A woman who opened multiple bank accounts in Singapore that were used to receive more than $1 million in criminal proceeds was sentenced to 2½ years' jail on Tuesday (Nov 23).

Annee Foong, now 48, committed the offences after receiving instructions from a man who called himself Steve Williams whom she had met on social networking platform Badoo in July 2016.

She pleaded guilty in October this year to seven counts of allowing bank accounts belonging to her and her daughter to receive nearly $690,000 in ill-gotten gains. Another 38 charges linked to the remaining amount were considered during sentencing.

The Singaporean had also admitted that in October 2016 she carried cash totalling $105,500 on one occasion and $76,500 on another from Singapore to Johor Baru, where she handed the money to Williams' secretary.

Foong's actions were unlawful as the prescribed limit for taking cash out of Singapore under the law is $20,000.

The court heard that Williams had claimed to be an engineer, and started communicating regularly with Foong using a British mobile phone number.

After asking Foong for the numbers of her bank accounts, he transferred an unstated amount into them and asked her to remit the monies to his secretary, a woman called "Tina Razak".

Deputy Public Prosecutor Eric Hu had earlier said: "He also instructed (Foong) to use the remaining monies to open several bank accounts for him and deposit the monies in various bank accounts."

The bank accounts were used to receive monies from victims of cheating.

Three of them, based in Singapore, were duped into transferring more than $200,000 into the bank accounts in 2016.

One of them, a 48-year-old woman had got to know a man who called himself "Christopher Chung" on an online dating site some time in November 2014.

In late November 2016, Chung lied that some of his monies had been seized by Nigerian Customs, and duped the woman into transferring $34,500 into a bank account belonging to Foong the following month.
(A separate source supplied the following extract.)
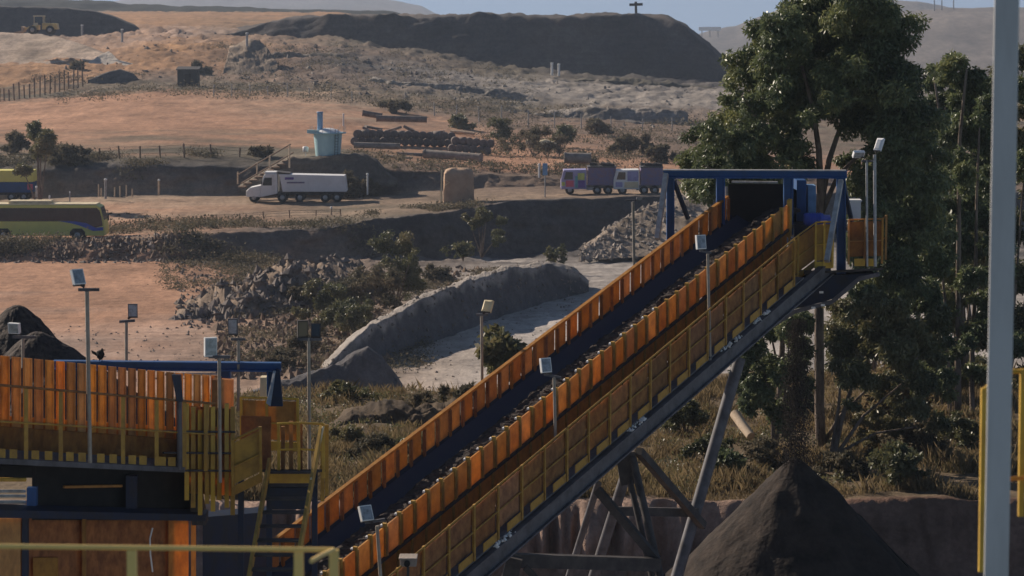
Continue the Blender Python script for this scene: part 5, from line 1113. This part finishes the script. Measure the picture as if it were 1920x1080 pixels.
post('white marker post right of the white tipper', 689, 326, 362, 277, .09, 'white')
post('slim post on the grassy strip right of the coach', 467, 418, 434, 250, .07, 'galv')
post('thin white post behind the coach roof', 93, 368, 398, 262, .07, 'white')
post('thin grey post behind the coach roof, right of the white one', 131, 360, 388, 266, .06, 'galv')
post('grey post at the tail of the box trailer', 69, 350, 366, 272, .12, 'galv')
post('short white post beside the blue sign', 1011, 308, 330, 284, .11, 'white')
post('left one of two white posts on the dark mound foot', 1035, 118, 138, 505, .22, 'white')
post('right one of two white posts on the dark mound foot', 1048, 120, 139, 505, .22, 'white')
post('slender post left of the grey brown heap', 463, 62, 84, 470, .2, 'galv')
post('thin post in front of the black mound, left', 154, 47, 63, 500, .2, 'galv')
post('thin post in front of the black mound, right', 229, 55, 76, 500, .2, 'galv')
post('pale post at the far end of the reddish lot', 644, 214, 236, 350, .1, 'white')
# timber cross on the mound
cs_ = thing('cross', 'timber cross on top of the skyline mound', 'cross', at(1192, 30, 560))
b = MB(); b.beam(at(1193, 36, 560), at(1192, 3, 560), .5, .5); b.build('upright', M['dksteel'], cs_)
b = MB(); b.beam(at(1180, 9, 559.6), at(1205, 8, 559.6), .5, .55); b.build('arm', M['dksteel'], cs_)
# fences
def fence(label, pts, n, hpx, m='wood', r=.07, wire=True, name='fence', jit=.15):
    P = []
    for i in range(n):
        f = i / (n - 1) * (len(pts) - 1); k = min(int(f), len(pts) - 2); f -= k; q = [pts[k][j] * (1 - f) + pts[k + 1][j] * f for j in range(3)]; P.append(at(*q))
    h = hpx * pts[0][2] / F; t = thing(name, label, 'fence', P[0])
    tops = []
    for p in P:
        tp_ = p + Vector((random.uniform(-jit, jit), 0, h * random.uniform(.85, 1.15))); tops.append(tp_)
        b = MB(); b.tube([p - Zv * .4, tp_], r, 6); b.build('fence_post', M[m], t)
    if wire:
        b = MB()
        for f in (.4, .7, .92):
            for a, c, d, e in zip(P[:-1], P[1:], tops[:-1], tops[1:]): b.beam(a.lerp(d, f), c.lerp(e, f), .025, .025)
        b.build('wire', M['dksteel'], t)
    return t
fence('brown post and wire fence along the front of the reddish lot', [(187, 300, 290), (320, 297, 290), (500, 300, 291)], 8, 26, r=.1)
fence('orange tinted leaning post fence at the left edge', [(-20, 208, 425), (40, 196, 430), (100, 176, 440), (155, 158, 450)], 20, 38, 'wood', .13)
fence('grey post fence behind the reddish lot', [(400, 184, 415), (520, 186, 415), (660, 196, 415)], 8, 28, 'galv', .09)
fence('sparse post fence right of the culvert stacks', [(815, 222, 400), (940, 236, 398), (1090, 246, 396), (1260, 256, 396)], 10, 34, 'galv', .09)
fence('low fence along the upper road behind the box trucks', [(960, 336, 288), (1100, 332, 288), (1240, 330, 288)], 9, 20, 'wood', .07)
fence('post and rail fence along the grassy strip below the tipper', [(205, 432, 247), (330, 424, 250), (480, 414, 254), (640, 406, 258)], 11, 16, 'wood', .06)
# broken slabs in front of the wrecked edge, rails on the lot under the tipper
for i, (px, Y, a, sz) in enumerate([(700, 348, .2, (2.2, 1.2, .3)), (735, 346, -.3, (2.6, 1.0, .3)), (770, 349, .5, (2.0, 1.2, .35)), (820, 352, -.1, (1.8, 1.0, .3)), (690, 340, .6, (1.6, 1.1, .3))]):
    p = gp(px, Y); b = MB(); Rm = Matrix.Rotation(a, 3, 'Y') @ Matrix.Rotation(a * 2, 3, 'Z'); b.axes(p + Zv * .35, Rm @ Vector((sz[0], 0, 0)), Rm @ Vector((0, sz[1], 0)), Rm @ Vector((0, 0, sz[2])))
    tag(b.build('concrete_slab', M['dkconc'], None, False, .03), 'broken concrete slab lying behind the long culvert stack', 'slab', 'broken concrete slabs')
# billboard on far hill
bb = thing('billboard', 'pale billboard on the far hazy hill', 'billboard', at(1330, 60, 2300))
b = MB(); b.axes(at(1331, 54, 2290), (19, 0, 0), (0, 1, 0), (0, 0, 3.2)); b.build('board', M['white'], bb)
b = MB()
for px in (1316, 1331, 1346): b.tube([at(px, 57, 2291), at(px, 70, 2291)], .5, 6)
b.build('support_post', M['steel'], bb)
for i, px in enumerate((1752, 1766, 1788)):
    t = thing('pylon', 'thin pylon on the crest of the pale hillside', 'pylon', at(px, 16, 1840), 'pylons on the pale hillside')
    b = MB(); b.tube([at(px, 24, 1840), at(px, -16, 1840)], [.5, .25], 6); b.build('mast', M['steel'], t)
    b = MB(); b.beam(at(px - 6, -6, 1840), at(px + 6, -6, 1840), .4, .4); b.build('cross_arm', M['steel'], t)

# ------------------------------------------------------------------ haze
hz = MB(); hz.box(-2600, 2600, -40, 4700, -160, 120)
hm = bpy.data.materials.new('haze'); hm.use_nodes = True; nt = hm.node_tree; nt.nodes.clear()
pv = nt.nodes.new('ShaderNodeVolumePrincipled'); pv.inputs['Density'].default_value = 0.00015; pv.inputs['Color'].default_value = (.68, .80, 1.0, 1); pv.inputs['Anisotropy'].default_value = 0.2
ho = nt.nodes.new('ShaderNodeOutputMaterial'); nt.links.new(pv.outputs[0], ho.inputs['Volume'])
h = hz.build('haze', hm); tag(h, 'thin pale dust haze over the whole mine', 'haze', kind='stuff')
The Capital Bank in Botswana was another victim. On Jan 18, 2017, Singapore's Commercial Affairs Department (CAD) received a call from the bank's chief executive, who said its system had been hacked by unknown persons and US$315,000 (S$445,500) had been transferred into one of Foong's bank accounts.
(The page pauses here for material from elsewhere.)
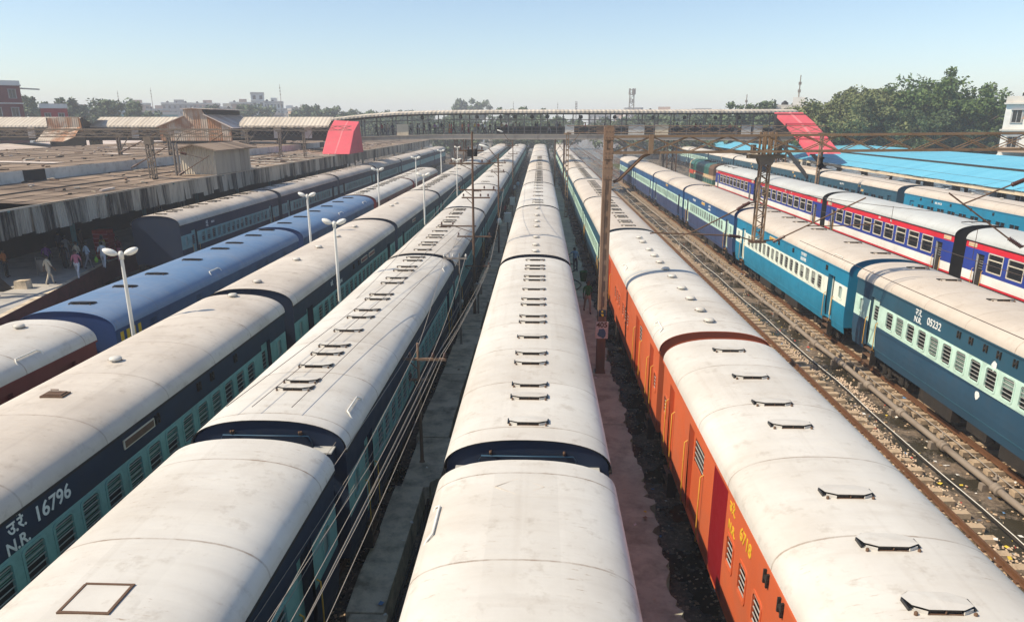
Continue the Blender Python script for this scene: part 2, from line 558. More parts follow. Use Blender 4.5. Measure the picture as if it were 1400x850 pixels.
def body_mesh(key, L, bands, openings, mats, endmat, depth=0.09, panels=()):
    """bands: list of (top z, material index); openings: (side, y0, y1, z0, z1, depth); panels: (side, y0, y1, material index)"""
    if key in CACHE:
        return CACHE[key]
    b = MB()
    h = L / 2 - 0.05
    for sd in (-1, 1):
        ops = [o for o in openings if o[0] == sd]
        pn = [p for p in panels if p[0] == sd]
        ys = sorted({-h, h} | {o[1] for o in ops} | {o[2] for o in ops} | {p[1] for p in pn} | {p[2] for p in pn})
        zs = sorted({ZB, 1.45, 1.7, 1.9, ZE} | {q[0] for q in bands if q[0] < ZE} | {o[3] for o in ops} | {o[4] for o in ops})
        for i in range(len(ys) - 1):
            for j in range(len(zs) - 1):
                yc, zc = (ys[i] + ys[i + 1]) / 2, (zs[j] + zs[j + 1]) / 2
                if any(o[1] < yc < o[2] and o[3] < zc < o[4] for o in ops):
                    continue
                m = next(q[1] for q in bands if zc < q[0])
                for p in pn:
                    if p[1] < yc < p[2]:
                        m = p[3]
                z0, z1 = zs[j], zs[j + 1]
                b.quad((sd * wall_x(z0), ys[i], z0), (sd * wall_x(z0), ys[i + 1], z0), (sd * wall_x(z1), ys[i + 1], z1), (sd * wall_x(z1), ys[i], z1), m)
        for o in ops:
            _, y0, y1, z0, z1, d = o
            zc = (z0 + z1) / 2
            m = next(q[1] for q in bands if zc < q[0])
            x, xi = sd * HW, sd * (HW - d)
            b.quad((sd * wall_x(z0), y0, z0), (sd * wall_x(z0), y1, z0), (xi, y1, z0), (xi, y0, z0), m)
            b.quad((x, y0, z1), (x, y1, z1), (xi, y1, z1), (xi, y0, z1), m)
            b.quad((sd * wall_x(z0), y0, z0), (x, y0, z1), (xi, y0, z1), (xi, y0, z0), m)
            b.quad((sd * wall_x(z0), y1, z0), (x, y1, z1), (xi, y1, z1), (xi, y1, z0), m)
    pr = [(x * 0.965, ZE - 0.012 + (z - ZE) * 0.975) for x, z in roof_profile()]
    pr = [(x, z) for x, z in pr]
    lo = [(-wall_x(ZB), ZB), (-wall_x(1.6), 1.6), (-HW, 1.9), (-HW, ZE - 0.03)]
    hi = [(HW, ZE - 0.03), (HW, 1.9), (wall_x(1.6), 1.6), (wall_x(ZB), ZB)]
    poly = hi[::-1] + pr + lo[::-1]
    for y in (-h, h):
        b.add([(x, y, z) for x, z in poly], [tuple(range(len(poly)))], endmat)
    b.box(-1.58, 1.58, -h, h, ZB - 0.05, ZB - 0.003, endmat)
    CACHE[key] = b.mesh("body", mats)
    return CACHE[key]


def rrect(w_, h_, r, k=4):
    pts = []
    for cx, cy, a0 in ((w_ / 2 - r, h_ / 2 - r, 0), (-w_ / 2 + r, h_ / 2 - r, 90), (-w_ / 2 + r, -h_ / 2 + r, 180), (w_ / 2 - r, -h_ / 2 + r, 270)):
        for i in range(k + 1):
            a = R(a0 + 90 * i / k)
            pts.append((cx + r * math.cos(a), cy + r * math.sin(a)))
    return pts


def window_mesh(kind, w_, h_, fr, sh):
    """origin in the middle of the opening on the wall plane, x outward; fr frame material, sh shutter material"""
    key = ("win", kind, w_, h_, fr.name, sh.name)
    if key in CACHE:
        return CACHE[key]
    b = MB()
    t = 0.016
    rr = 0.03 if kind in ("double", "slit") else 0.085
    inn = rrect(w_ - 0.05, h_ - 0.05, rr)
    out = rrect(w_ + 0.07, h_ + 0.07, rr + 0.03)
    n = len(inn)
    vs = [(t, y, z) for y, z in inn] + [(t, y, z) for y, z in out] + [(-0.03, y, z) for y, z in inn] + [(-0.002, y, z) for y, z in out]
    fs = []
    for i in range(n):
        j = (i + 1) % n
        fs += [(i, j, n + j, n + i), (i, j, 2 * n + j, 2 * n + i), (n + i, n + j, 3 * n + j, 3 * n + i)]
    b.add(vs, fs, 0)
    W, H = w_ / 2 + 0.02, h_ / 2 + 0.02
    if kind == "double":
        b.box(-0.05, -0.04, -W, W, -H, H, 1)
        b.box(-0.035, 0.012, -W + .02, W - .02, h_ * 0.14, h_ * 0.14 + 0.055, 0)
        b.box(-0.12, -0.11, -W * .8, -W * .25, -H, -H * .3, 3)          # seat back seen through the glass
        b.box(-0.12, -0.11, W * .2, W * .75, -H, -H * .25, 3)
    elif kind == "slit":
        b.box(-0.05, -0.04, -W, W, -H, H, 1)
        b.box(-0.035, 0.01, -0.02, 0.02, -H, H, 0)
    else:
        b.box(-0.085, -0.075, -W, W, -H, H, 1)
        if kind == "shutter":
            k = 13
            for i in range(k):
                z = -H + 2 * H * (i + 0.5) / k
                b.quad((-0.065, -W, z - H / k * 0.9), (-0.065, W, z - H / k * 0.9), (-0.04, W, z + H / k * 0.75), (-0.04, -W, z + H / k * 0.75), 3)
        elif kind == "half":
            k = 7
            for i in range(k):
                z = H * (i + 0.5) / k
                b.quad((-0.065, -W, z - H / k * 0.5), (-0.065, W, z - H / k * 0.5), (-0.04, W, z + H / k * 0.5), (-0.04, -W, z + H / k * 0.5), 3)
        elif kind == "frosted":
            b.box(-0.06, -0.05, -W, W, -H, H, 3)
        if kind != "frosted":
            for i in range(5):
                z = -h_ / 2 + h_ * (i + 0.7) / 5.4
                b.box(-0.026, -0.010, -W + .02, W - .02, z - 0.009, z + 0.009, 2)
    CACHE[key] = b.mesh("window", [fr, dark_in if kind not in ("double", "slit") else glass, alu, sh])
    return CACHE[key]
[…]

Foong managed to transfer around $12,000 from the account before the remaining sum of about $434,000 was frozen after bank staff identified the suspicious transaction and blocked it. The CAD later seized the remaining amount from the account.

Foong received about $3,800 from Williams after helping him, the court heard.

On Tuesday, defence lawyer Riko Isaac told the court his client is a divorcee who had a romantic relationship with Williams.

He added that Foong had been "deceived and manipulated" by a person with whom she had formed "deep and romantic" feelings.

Mr Isaac also said she has persistent depressive disorder, which made her more vulnerable to being manipulated.

Foong's bail was set at $30,000 and she was told to surrender herself at the State Courts on Dec 1 to begin serving her sentence.